A cruz totalmente cobre o abismo entre a santidade infinita de Deus, e a imensa profundidade do meu pecado.
Portanto, à medida que cremos no evangelho, a justiça de Cristo fecha o abismo e descansamos na nossa nova identidade. (Fp 3.9). A nova identidade não é algo que alguém gruda nas suas costas, mas algo que define quem você é, você deve constantemente lembrar-se: ”Eu sou justificado pela fé. Eu sou perdoado. Eu sou justificado. Eu tenho uma ficha limpa.” Não só eu tenho uma ficha limpa, como a justiça de Cristo está indelevelmente escrita em minha ficha. Não só ganhei uma passagem para o céu, mas fui adotado. Eu sou filho ou filha do Rei. Deus tem prazer em mim. Êle se regozija em mim. A mensagem da cruz é muito simples: paradoxalmente quanto mais você cresce na vida cristã, mais você percebe a magnitude de seu pecado e mais você compreende a graça e a obra de Cristo a seu favor.
Portanto, fé salvadora significa permitir que a cruz exploda em tamanho.Crer é doloroso porque crer é se expor. Eu reconheço a seriedade do meu pecado, e sou capaz de admitir minha natureza e enfrentar meus pecados, não apenas quando sou descoberto fazendo o mal.
Podemos admitir nossa incompetência, confessar nossa irritabilidade, arrepender-nos de nosso discurso e seguirmos em frente. Quando vemos a cruz se tornar maior podemos dizer “Eu sou um pecador! Jesus é tão grande salvador que Ele pode cobrir esse pecado!” Nós não estamos mais fechados no nosso padrão protetor de irritabilidade e crítica. Todo padrão de auto-glorificação e auto-proteção pode ser desfeito. A cruz se torna nossa alegria e prazer.

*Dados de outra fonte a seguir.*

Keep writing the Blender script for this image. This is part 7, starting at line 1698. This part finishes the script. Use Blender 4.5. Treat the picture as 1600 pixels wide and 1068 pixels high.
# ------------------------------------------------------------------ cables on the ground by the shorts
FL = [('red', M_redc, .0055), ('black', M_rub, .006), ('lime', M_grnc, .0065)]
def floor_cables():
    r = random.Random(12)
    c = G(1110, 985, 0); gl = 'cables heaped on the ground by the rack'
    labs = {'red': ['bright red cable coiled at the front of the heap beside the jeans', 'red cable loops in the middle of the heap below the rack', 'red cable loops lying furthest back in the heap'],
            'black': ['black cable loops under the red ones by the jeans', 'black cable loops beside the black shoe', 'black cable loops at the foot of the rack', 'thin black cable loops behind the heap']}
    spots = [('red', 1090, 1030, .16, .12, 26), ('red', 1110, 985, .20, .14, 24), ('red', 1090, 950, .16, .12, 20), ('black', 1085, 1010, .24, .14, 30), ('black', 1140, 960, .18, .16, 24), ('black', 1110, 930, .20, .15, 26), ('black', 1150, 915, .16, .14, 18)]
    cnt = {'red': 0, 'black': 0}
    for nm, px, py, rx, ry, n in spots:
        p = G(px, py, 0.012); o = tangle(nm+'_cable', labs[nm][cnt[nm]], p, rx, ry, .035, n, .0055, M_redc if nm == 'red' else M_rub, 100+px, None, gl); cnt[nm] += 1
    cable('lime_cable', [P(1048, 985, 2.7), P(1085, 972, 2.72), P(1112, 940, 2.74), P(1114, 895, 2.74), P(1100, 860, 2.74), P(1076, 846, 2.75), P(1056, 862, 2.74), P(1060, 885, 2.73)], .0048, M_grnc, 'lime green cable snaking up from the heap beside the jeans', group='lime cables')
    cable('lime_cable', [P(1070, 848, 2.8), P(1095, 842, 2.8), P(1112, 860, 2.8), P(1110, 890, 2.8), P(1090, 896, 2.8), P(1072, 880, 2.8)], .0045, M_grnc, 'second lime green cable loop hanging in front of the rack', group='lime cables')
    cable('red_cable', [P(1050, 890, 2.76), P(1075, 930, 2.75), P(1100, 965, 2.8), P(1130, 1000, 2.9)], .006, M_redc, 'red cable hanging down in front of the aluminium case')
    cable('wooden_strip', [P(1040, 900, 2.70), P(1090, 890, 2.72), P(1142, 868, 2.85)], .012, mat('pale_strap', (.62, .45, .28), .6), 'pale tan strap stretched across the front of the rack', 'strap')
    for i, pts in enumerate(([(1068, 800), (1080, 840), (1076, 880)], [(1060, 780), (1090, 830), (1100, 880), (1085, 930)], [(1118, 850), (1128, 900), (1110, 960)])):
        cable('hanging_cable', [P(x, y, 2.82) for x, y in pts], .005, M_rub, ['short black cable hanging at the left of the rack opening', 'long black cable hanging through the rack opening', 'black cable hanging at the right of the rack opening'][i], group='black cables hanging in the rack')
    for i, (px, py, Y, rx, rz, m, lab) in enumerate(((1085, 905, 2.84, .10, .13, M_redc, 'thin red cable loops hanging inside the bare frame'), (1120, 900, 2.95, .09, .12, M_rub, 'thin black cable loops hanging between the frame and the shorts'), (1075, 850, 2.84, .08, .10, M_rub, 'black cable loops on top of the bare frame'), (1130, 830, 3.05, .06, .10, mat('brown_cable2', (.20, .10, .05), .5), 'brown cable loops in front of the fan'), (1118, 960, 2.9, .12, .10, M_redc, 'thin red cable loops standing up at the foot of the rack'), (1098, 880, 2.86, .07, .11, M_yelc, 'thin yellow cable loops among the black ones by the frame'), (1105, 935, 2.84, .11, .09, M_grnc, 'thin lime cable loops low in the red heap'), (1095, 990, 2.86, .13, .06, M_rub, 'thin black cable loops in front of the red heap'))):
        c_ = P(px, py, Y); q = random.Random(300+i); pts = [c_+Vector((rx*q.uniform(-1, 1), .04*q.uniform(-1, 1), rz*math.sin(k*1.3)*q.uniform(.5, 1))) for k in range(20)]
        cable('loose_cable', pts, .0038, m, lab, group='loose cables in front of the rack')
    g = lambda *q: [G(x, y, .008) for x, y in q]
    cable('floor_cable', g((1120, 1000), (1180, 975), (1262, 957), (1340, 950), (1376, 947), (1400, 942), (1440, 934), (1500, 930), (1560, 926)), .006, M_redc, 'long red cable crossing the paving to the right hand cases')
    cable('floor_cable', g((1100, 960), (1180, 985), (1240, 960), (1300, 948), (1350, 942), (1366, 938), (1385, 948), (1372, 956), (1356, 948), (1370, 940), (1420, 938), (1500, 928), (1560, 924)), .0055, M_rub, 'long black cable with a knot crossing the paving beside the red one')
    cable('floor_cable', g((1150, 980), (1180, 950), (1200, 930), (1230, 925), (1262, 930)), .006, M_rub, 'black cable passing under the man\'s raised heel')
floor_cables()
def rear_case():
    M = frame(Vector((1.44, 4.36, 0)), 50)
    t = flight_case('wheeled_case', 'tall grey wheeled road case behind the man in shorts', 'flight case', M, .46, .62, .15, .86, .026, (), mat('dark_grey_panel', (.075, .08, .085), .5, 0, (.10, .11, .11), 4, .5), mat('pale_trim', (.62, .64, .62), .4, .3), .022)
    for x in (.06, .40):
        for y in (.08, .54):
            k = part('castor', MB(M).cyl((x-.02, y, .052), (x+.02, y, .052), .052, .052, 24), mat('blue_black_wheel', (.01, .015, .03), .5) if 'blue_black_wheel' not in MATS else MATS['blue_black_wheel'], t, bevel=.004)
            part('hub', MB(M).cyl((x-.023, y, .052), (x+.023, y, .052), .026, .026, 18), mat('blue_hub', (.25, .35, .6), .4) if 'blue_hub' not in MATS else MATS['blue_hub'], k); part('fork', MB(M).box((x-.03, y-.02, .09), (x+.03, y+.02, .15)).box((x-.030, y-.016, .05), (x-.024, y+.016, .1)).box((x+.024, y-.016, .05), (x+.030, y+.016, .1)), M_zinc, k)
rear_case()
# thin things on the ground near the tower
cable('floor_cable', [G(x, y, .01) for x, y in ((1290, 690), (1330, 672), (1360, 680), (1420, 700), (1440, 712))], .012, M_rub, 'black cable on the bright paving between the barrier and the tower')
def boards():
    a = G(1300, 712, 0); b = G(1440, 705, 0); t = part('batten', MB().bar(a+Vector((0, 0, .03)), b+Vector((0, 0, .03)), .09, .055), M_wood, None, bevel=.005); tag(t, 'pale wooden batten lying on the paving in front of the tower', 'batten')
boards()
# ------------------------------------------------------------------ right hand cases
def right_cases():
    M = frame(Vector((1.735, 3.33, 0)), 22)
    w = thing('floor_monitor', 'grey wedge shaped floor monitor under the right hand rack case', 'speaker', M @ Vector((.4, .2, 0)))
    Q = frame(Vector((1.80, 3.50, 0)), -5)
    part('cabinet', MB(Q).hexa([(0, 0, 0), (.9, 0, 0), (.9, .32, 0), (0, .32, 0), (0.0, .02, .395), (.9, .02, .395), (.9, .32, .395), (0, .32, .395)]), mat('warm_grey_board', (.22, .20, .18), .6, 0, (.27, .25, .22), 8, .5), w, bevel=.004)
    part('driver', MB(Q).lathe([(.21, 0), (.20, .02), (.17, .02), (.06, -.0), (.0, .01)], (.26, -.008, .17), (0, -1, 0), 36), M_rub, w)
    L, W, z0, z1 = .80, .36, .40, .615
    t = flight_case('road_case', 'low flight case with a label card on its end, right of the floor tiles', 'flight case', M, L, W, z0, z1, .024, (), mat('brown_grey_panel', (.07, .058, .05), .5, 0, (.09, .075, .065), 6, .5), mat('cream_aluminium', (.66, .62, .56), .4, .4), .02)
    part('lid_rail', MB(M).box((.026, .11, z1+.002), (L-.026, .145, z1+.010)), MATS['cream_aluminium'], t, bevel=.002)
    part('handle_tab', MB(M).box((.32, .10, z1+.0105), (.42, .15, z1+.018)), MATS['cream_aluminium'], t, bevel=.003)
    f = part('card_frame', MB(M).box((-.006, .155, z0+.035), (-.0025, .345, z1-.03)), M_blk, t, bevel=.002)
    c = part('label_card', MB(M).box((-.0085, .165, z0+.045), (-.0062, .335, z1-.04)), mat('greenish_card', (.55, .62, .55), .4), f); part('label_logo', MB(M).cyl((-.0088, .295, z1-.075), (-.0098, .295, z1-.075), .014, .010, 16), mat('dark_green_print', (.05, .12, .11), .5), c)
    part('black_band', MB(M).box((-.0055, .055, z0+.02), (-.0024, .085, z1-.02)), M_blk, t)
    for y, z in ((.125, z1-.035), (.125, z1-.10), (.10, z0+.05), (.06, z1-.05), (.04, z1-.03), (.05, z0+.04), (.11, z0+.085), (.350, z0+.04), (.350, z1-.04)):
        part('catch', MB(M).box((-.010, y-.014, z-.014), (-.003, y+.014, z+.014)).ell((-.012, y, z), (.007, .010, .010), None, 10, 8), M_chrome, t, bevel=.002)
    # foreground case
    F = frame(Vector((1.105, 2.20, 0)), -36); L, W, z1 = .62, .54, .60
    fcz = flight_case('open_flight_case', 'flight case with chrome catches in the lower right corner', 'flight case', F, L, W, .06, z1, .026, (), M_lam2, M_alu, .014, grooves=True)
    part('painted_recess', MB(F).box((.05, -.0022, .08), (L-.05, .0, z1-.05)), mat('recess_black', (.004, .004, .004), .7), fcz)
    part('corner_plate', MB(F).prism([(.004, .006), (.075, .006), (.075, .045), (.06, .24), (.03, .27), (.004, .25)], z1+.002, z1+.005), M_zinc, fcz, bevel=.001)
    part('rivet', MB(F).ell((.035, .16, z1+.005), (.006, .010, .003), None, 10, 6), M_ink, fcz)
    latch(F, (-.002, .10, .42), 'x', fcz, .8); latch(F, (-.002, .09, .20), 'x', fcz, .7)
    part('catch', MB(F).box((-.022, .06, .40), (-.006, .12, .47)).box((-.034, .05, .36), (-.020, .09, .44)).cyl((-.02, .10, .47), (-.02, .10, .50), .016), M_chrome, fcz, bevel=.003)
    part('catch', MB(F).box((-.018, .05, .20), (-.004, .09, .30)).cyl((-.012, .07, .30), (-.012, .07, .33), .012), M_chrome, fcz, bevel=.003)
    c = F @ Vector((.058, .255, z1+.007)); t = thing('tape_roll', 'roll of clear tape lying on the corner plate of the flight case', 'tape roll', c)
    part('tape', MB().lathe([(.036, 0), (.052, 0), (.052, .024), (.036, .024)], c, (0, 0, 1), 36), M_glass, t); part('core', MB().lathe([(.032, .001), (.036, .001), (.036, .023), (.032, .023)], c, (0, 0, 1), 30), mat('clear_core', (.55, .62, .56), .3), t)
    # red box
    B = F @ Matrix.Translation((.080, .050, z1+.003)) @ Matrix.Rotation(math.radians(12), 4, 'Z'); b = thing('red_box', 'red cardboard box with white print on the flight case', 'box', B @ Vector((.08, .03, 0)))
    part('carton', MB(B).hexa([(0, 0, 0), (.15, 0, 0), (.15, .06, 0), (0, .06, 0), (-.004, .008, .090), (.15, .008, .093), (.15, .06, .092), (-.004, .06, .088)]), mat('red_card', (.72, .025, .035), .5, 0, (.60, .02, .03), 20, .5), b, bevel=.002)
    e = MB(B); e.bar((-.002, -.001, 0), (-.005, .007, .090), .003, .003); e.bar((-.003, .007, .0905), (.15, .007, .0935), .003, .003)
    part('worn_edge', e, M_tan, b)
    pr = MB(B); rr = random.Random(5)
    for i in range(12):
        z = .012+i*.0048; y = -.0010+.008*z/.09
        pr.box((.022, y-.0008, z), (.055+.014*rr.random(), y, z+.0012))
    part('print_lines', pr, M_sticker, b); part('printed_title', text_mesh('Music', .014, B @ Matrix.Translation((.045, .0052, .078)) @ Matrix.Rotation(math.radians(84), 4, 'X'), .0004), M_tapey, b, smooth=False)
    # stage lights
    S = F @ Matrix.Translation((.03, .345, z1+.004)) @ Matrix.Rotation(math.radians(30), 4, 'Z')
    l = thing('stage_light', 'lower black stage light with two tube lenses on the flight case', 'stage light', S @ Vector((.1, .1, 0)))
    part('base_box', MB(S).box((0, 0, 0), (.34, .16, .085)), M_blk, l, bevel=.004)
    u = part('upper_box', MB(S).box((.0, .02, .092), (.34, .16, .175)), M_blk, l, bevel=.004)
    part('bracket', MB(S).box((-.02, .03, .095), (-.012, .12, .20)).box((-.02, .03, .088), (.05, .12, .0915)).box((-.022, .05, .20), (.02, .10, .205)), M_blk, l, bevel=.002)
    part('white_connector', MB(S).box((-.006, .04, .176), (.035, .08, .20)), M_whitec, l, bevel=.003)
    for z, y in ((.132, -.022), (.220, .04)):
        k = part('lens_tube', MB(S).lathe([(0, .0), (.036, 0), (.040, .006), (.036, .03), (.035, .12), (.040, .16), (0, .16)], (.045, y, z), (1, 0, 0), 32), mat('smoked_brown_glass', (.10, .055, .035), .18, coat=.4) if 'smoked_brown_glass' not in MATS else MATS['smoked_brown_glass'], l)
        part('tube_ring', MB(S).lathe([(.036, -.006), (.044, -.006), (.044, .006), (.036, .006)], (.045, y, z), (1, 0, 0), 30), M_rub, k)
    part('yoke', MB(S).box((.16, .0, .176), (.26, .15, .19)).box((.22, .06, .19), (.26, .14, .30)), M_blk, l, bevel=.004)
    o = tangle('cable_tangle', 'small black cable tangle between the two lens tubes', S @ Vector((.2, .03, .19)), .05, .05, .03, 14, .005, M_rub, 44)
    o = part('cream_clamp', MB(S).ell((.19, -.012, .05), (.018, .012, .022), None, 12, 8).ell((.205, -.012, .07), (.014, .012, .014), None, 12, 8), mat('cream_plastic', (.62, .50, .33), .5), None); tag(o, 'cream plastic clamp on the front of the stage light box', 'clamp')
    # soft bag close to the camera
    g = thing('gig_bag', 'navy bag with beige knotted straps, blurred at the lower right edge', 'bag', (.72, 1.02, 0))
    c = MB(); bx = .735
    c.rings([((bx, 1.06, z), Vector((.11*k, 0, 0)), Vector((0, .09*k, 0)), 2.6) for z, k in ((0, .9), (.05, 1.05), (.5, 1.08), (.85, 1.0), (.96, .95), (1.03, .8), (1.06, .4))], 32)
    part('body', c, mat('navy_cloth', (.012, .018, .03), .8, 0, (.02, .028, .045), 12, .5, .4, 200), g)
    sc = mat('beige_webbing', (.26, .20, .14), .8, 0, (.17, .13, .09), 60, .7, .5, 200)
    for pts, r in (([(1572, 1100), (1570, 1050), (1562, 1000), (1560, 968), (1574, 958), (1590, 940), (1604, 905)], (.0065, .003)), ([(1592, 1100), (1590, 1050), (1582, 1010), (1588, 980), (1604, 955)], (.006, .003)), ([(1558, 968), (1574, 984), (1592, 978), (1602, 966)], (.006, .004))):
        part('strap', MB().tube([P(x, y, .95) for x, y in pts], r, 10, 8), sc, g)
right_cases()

O movimento da realidade de nosso pecado para a realidade da cruz é muito libertador, mas também paradoxal. “Não sou quem vive mas Cristo vive em mim”. Somos agora pela fé capazes de parar de nos defender, de estarmos felizes mesmo quando nossa reputação é questionada, e parar de criticar os outros (que é uma maneira de melhorar nosso boletim (recorde), fazendo com que o boletim dos outros seja pior). Nós podemos relaxar porque nós não mais estamos tentando achar nossa justiça própria pela melhora do nosso boletim, mas estamos descansando na justiça de Cristo somente.